Abstract

Ground surface monitoring (GSM) points collect information for mining surface subsidence monitoring and environmental governance. However, GSM points submerge in high groundwater mining areas, preventing the collection of monitoring data. The application of machine learning (ML) algorithms to subsidence prediction ignores the uncertainty and irregularity in subsidence changes. Thus, an innovative GSM point information prediction model, which improves the multikernel support vector machine (GA-MK-SVM) using chaos residual theory commonly used for capturing GSM point information, is proposed. The mean relative errors (MREs) between the predicted and observed results of GA-SVM and GA-MK-SVM were 8.2% and 6.1% during active periods, respectively.

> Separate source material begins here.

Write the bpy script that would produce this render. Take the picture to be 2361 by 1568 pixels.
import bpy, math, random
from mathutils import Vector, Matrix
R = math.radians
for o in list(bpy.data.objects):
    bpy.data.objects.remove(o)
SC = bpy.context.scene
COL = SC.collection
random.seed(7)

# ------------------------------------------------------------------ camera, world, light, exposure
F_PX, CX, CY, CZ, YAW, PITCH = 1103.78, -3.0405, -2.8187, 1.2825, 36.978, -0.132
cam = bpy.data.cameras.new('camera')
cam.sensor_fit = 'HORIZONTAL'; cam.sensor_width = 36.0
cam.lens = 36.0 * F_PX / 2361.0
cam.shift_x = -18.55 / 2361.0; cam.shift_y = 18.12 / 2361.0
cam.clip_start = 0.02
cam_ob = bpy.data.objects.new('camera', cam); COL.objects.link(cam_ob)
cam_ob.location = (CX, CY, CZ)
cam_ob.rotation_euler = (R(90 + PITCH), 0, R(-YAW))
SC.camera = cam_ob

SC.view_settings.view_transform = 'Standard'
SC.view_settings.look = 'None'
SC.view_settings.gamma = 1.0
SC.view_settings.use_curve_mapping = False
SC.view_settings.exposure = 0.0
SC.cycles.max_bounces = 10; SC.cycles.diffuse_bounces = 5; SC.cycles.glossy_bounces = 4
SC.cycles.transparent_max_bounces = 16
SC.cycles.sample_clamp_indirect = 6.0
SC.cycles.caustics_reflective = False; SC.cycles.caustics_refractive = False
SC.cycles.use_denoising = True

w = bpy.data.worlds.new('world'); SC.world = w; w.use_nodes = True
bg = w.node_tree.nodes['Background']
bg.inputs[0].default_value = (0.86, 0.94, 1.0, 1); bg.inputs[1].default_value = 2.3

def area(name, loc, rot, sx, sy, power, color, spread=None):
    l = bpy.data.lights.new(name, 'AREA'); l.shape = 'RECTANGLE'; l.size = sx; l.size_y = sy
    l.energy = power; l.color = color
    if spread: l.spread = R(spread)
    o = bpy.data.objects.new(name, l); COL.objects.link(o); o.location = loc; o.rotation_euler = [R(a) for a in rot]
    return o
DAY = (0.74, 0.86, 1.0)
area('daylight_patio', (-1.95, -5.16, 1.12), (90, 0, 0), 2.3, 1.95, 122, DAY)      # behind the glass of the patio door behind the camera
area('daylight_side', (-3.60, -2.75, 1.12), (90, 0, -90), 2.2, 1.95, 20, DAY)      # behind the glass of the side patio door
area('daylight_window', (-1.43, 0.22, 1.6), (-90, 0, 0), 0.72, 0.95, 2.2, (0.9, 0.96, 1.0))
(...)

The GA-MK-SVM also performed better than the GA-SVM during stable periods. The residual error accumulates as the ML algorithms progress, resulting in imprecise predictions of the GSM points. Thus, the GA-MK-SVM model was improved using chaotic theory (Chaos-GA-MK-SVM), with MREs of 5.0% and 0.9% during the active and stable periods, respectively. The accuracy of the proposed model was improved by 1.1% and 3.2% compared with the unimproved GA-MK-SVM, respectively. The proposed approach provides practical GSM point information for mining subsidence studies and governance in high groundwater mines.